▶ Given exercise: Identify the lines that contain the string "scene", then copy each of them.

────────────────────

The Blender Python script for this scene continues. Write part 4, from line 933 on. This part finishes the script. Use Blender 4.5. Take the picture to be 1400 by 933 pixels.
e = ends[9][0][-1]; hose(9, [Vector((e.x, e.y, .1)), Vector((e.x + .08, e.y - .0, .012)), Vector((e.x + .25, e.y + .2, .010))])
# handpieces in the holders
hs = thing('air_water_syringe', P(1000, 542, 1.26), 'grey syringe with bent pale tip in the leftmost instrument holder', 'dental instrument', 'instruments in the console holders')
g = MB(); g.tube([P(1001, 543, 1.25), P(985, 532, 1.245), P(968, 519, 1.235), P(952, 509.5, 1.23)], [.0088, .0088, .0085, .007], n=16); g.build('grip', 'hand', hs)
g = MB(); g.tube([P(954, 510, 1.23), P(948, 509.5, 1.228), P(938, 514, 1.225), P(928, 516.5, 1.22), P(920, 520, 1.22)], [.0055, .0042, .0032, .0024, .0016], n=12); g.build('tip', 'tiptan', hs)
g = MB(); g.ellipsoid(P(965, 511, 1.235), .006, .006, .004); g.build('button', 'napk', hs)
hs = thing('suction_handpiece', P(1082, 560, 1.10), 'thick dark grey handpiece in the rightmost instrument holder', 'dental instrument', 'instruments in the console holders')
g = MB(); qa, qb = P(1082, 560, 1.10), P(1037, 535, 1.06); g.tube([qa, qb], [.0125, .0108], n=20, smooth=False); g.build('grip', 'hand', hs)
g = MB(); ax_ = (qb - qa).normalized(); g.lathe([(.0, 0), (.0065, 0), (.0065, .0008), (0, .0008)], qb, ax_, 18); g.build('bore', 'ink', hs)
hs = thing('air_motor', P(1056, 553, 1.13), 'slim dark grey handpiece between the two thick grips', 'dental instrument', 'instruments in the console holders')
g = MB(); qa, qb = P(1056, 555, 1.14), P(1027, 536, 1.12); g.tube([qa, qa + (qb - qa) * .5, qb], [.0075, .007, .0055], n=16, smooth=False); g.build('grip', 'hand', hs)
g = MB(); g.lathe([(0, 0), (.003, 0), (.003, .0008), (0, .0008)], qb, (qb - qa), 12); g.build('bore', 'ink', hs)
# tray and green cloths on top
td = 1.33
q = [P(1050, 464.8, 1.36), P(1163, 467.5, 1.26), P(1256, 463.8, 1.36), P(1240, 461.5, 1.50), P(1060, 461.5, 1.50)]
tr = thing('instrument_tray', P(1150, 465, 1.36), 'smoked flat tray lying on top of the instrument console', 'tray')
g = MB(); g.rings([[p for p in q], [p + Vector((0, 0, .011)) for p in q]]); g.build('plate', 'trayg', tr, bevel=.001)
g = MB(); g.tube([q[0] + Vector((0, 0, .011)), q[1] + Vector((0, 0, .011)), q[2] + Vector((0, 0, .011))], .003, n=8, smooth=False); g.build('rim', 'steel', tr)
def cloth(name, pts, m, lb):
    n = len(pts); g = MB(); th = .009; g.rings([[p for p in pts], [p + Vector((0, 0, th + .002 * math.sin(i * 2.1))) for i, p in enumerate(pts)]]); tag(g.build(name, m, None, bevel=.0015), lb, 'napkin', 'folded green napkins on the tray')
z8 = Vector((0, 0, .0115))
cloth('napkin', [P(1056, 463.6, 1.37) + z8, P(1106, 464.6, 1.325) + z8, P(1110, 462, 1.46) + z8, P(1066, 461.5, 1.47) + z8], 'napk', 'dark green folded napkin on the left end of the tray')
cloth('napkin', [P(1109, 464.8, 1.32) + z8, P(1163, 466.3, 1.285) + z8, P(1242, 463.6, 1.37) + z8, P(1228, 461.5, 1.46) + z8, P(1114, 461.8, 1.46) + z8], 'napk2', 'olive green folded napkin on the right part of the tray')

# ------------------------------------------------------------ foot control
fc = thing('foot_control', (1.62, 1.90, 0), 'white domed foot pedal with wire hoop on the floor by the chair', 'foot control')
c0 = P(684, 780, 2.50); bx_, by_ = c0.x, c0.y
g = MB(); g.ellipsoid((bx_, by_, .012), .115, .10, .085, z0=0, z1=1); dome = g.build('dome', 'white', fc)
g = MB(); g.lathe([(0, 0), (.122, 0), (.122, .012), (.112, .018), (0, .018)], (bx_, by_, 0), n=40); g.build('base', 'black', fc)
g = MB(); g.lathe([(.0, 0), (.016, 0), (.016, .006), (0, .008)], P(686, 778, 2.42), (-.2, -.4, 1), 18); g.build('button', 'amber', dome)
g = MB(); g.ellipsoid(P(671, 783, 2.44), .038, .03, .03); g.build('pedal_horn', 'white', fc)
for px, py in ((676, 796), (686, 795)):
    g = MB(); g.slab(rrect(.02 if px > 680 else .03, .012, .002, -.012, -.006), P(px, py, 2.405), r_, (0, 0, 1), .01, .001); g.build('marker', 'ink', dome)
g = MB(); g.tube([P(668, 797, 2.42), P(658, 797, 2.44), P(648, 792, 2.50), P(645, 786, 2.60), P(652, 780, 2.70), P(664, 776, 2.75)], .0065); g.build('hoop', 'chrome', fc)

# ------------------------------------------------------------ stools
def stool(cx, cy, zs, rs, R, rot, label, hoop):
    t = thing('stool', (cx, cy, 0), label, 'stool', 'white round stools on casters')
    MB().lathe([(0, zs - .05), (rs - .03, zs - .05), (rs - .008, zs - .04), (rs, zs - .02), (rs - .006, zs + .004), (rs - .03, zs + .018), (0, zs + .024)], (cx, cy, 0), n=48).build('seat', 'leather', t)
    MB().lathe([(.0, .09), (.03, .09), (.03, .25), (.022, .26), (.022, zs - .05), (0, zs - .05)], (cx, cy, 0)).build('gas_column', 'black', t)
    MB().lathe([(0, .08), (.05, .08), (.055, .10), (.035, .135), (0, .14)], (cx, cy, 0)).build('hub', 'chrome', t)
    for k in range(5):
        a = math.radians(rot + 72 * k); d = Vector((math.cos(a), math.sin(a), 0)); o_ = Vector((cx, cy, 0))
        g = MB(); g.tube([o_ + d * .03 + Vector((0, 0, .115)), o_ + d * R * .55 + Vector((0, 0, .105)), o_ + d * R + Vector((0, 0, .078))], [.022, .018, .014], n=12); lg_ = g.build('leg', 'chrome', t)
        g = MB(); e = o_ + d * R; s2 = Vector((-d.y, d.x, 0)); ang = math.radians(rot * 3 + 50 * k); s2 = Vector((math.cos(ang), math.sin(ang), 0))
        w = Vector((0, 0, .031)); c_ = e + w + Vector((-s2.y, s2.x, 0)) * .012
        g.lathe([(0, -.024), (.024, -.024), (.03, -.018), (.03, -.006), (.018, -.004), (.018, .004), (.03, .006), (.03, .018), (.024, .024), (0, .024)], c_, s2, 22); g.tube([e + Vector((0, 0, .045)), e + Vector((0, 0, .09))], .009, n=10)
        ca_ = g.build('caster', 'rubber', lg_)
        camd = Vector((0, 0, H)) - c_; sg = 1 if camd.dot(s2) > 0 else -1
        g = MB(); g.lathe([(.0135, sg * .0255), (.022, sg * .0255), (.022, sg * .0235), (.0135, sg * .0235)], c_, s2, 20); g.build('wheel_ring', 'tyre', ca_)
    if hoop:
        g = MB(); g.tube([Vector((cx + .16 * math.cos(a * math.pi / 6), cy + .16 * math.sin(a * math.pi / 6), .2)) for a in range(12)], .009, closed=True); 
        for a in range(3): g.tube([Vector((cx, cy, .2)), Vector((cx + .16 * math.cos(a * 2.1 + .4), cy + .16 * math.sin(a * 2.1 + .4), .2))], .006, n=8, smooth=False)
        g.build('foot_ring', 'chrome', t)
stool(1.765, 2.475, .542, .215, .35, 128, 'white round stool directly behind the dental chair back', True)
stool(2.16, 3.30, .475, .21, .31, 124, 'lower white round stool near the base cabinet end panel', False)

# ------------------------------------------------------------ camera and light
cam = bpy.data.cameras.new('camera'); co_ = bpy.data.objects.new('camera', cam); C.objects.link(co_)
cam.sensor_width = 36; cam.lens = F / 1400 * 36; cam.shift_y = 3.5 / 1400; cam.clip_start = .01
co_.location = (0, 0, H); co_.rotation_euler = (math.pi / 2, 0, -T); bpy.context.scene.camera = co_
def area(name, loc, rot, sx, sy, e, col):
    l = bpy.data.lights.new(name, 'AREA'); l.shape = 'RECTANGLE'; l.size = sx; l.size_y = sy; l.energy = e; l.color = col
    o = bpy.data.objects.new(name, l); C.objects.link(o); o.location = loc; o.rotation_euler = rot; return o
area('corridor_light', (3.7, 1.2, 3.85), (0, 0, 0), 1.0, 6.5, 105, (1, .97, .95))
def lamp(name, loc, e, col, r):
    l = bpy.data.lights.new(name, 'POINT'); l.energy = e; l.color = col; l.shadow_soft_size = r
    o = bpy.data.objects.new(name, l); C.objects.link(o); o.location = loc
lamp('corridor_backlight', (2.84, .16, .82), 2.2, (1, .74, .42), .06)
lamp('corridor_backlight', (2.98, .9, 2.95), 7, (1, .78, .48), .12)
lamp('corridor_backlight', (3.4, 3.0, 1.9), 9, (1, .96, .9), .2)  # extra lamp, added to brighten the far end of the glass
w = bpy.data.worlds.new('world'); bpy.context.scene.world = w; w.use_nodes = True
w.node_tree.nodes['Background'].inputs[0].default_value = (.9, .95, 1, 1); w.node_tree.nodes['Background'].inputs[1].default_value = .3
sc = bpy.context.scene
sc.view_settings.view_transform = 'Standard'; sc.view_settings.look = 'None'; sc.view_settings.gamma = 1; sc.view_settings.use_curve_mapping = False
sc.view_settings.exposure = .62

────────────────────

▶ The result:
The Blender Python script for this scene continues. Write part 4, from line 933 on. This part finishes the script. Use Blender 4.5. Take the picture to be 1400 by 933 pixels.
co_.location = (0, 0, H); co_.rotation_euler = (math.pi / 2, 0, -T); bpy.context.scene.camera = co_
w = bpy.data.worlds.new('world'); bpy.context.scene.world = w; w.use_nodes = True
sc = bpy.context.scene